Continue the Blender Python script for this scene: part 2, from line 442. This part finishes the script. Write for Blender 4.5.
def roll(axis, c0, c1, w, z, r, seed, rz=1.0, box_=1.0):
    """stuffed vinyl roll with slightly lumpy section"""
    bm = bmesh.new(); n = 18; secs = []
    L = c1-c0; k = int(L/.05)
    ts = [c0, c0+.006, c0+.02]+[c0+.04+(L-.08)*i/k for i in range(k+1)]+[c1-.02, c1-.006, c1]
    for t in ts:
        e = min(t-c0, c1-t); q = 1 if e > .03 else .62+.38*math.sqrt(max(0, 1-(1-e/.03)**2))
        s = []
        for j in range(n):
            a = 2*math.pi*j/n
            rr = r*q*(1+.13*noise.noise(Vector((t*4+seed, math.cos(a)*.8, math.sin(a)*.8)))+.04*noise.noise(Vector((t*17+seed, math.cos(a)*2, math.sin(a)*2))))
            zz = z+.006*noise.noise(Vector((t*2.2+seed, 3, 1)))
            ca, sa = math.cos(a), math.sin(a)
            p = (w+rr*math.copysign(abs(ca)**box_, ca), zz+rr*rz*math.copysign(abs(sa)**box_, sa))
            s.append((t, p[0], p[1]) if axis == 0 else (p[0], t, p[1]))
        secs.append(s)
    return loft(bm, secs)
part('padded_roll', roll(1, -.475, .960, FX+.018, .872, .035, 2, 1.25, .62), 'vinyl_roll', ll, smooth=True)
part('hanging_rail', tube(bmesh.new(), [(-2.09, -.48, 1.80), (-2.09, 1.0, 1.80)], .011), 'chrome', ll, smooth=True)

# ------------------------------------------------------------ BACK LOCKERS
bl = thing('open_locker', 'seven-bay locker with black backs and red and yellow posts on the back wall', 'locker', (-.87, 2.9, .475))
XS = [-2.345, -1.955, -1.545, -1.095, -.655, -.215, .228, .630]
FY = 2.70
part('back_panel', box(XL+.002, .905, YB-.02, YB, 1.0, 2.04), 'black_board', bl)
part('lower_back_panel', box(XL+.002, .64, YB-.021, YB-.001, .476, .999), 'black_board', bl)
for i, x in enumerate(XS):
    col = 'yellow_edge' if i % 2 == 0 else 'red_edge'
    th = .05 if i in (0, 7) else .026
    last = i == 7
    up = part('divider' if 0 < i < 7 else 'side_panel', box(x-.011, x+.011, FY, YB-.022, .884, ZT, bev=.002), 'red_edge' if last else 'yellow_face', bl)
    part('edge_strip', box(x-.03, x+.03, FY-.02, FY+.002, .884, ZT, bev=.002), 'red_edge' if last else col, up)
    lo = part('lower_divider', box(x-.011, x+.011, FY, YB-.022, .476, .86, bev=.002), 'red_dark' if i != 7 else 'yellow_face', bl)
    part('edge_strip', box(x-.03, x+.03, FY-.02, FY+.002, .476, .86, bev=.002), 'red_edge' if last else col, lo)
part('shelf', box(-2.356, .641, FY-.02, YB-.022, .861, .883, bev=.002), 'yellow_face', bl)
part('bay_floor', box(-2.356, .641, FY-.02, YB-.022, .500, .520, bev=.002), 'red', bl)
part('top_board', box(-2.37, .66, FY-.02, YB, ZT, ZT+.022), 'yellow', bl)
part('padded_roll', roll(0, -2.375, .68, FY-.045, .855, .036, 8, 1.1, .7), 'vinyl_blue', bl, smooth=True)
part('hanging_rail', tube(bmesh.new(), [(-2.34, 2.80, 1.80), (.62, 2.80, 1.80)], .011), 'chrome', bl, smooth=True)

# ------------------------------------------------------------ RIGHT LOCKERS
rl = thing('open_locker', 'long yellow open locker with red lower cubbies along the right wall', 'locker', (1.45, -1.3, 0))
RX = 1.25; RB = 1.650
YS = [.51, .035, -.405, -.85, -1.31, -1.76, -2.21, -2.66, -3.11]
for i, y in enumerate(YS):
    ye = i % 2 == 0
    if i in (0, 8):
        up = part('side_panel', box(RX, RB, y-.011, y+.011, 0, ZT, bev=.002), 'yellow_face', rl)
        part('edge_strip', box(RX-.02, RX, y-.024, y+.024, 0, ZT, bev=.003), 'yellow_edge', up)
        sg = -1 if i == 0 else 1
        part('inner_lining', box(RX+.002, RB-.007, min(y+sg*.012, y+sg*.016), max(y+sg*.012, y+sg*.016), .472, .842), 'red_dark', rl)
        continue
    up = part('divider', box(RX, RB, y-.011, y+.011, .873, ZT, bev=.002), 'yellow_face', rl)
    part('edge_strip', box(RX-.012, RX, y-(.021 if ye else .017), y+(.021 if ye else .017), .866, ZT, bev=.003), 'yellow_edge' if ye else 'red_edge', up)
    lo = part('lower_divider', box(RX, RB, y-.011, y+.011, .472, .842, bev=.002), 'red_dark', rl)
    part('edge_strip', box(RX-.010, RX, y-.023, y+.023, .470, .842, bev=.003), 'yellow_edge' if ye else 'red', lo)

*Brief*
Exactly as written, please reproduce the lines from the first line of the data to the line containing "1.80)], .011), 'chrome', ll, smooth=True)", inclusive, and nothing else.

*Result for this task*
Continue the Blender Python script for this scene: part 2, from line 442. This part finishes the script. Write for Blender 4.5.
def roll(axis, c0, c1, w, z, r, seed, rz=1.0, box_=1.0):
    """stuffed vinyl roll with slightly lumpy section"""
    bm = bmesh.new(); n = 18; secs = []
    L = c1-c0; k = int(L/.05)
    ts = [c0, c0+.006, c0+.02]+[c0+.04+(L-.08)*i/k for i in range(k+1)]+[c1-.02, c1-.006, c1]
    for t in ts:
        e = min(t-c0, c1-t); q = 1 if e > .03 else .62+.38*math.sqrt(max(0, 1-(1-e/.03)**2))
        s = []
        for j in range(n):
            a = 2*math.pi*j/n
            rr = r*q*(1+.13*noise.noise(Vector((t*4+seed, math.cos(a)*.8, math.sin(a)*.8)))+.04*noise.noise(Vector((t*17+seed, math.cos(a)*2, math.sin(a)*2))))
            zz = z+.006*noise.noise(Vector((t*2.2+seed, 3, 1)))
            ca, sa = math.cos(a), math.sin(a)
            p = (w+rr*math.copysign(abs(ca)**box_, ca), zz+rr*rz*math.copysign(abs(sa)**box_, sa))
            s.append((t, p[0], p[1]) if axis == 0 else (p[0], t, p[1]))
        secs.append(s)
    return loft(bm, secs)
part('padded_roll', roll(1, -.475, .960, FX+.018, .872, .035, 2, 1.25, .62), 'vinyl_roll', ll, smooth=True)
part('hanging_rail', tube(bmesh.new(), [(-2.09, -.48, 1.80), (-2.09, 1.0, 1.80)], .011), 'chrome', ll, smooth=True)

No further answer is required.